Noctua NH-C12P SE14 Review
ccokeman - February 15, 2010» Discuss this article (5)
Testing:
To put the latest performance heatsink from Noctua, the NH-C12P SE 14, to the test, I will be making a comparison of the temperatures at idle and under load. Both will be made while the CPU is at the stock voltages and clock speeds, as well as when the CPU is overclocked and 'over-volted'. This will help to show what kind of cooling performance that this monster of a heatsink has to offer, when compared to other socket 1366 compatible high-performance heatsinks. These heatsinks will be tested head-to-head as they are delivered from the manufacturer. I could throw in a bunch of testing variables, but it is not what the products are capable of as delivered. To test the idle temperatures, I will allow the computer to stay idle for 30 minutes and take the idle temperature at this point. For the load testing, I will use Prime95 version 25.9 and choose the blend testing and allow the processor and memory controller to heat up to the maximum temperatures. The time frame is a four-hour run, to allow the temperature to peak - usually in the 14K test. I will use Real temp 3.0 to take the high and low temperatures and average the temperatures generated over the four cores as my reported temperatures.
Testing Setup:
- CPU: Intel Core i7 920 133x20(Stock) 166x20 Overclocked
- Motherboard: MSI X58 Eclipse
- Memory: Mushkin HP3 12800 7-7-7-20
- Video Card(s): Nvidia GTX 260-216
- Power Supply: Mushkin 800 watt Modular Power Supply
- Hard Drive: 1 x Seagate 1TB SATA
- Optical Drive: Asus DVD-R
- OS: Windows Vista Ultimate 64-bit SP1
- Chassis: ThermalTake Armour +
Comparison Heat sinks:
- Noctua NH-U12P SE 1366
- Thermalright TRUE
- Noctua NH-D14
- Noctua NH-U9B SE
While all of these heatsinks perform within a three to four degree envelope at idle, both stock and overclocked, it's what they deliver under load that sets them apart.
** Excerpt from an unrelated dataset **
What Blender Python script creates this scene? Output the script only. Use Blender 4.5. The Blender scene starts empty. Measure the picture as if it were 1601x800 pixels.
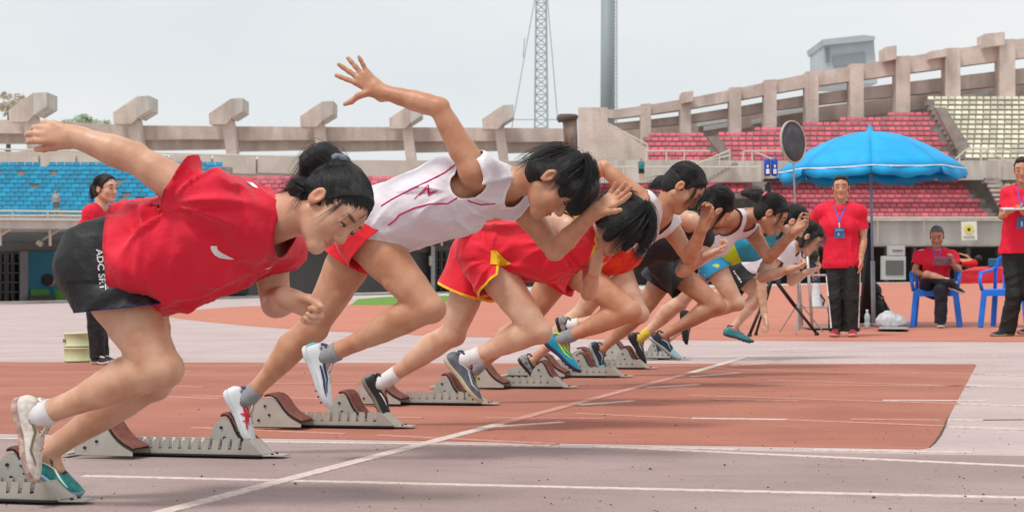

When compared to the NH-D14, the NH-C12P SE-14 delivers temperatures that are eight degrees warmer under load at stock speeds and nine degrees warmer when overclocked - the differential stays pretty consistent. Compared to the TRUE and NH-U12P SE 1366, the differential shrinks to four and five degrees, which is a pretty fair accomplishment to get that close.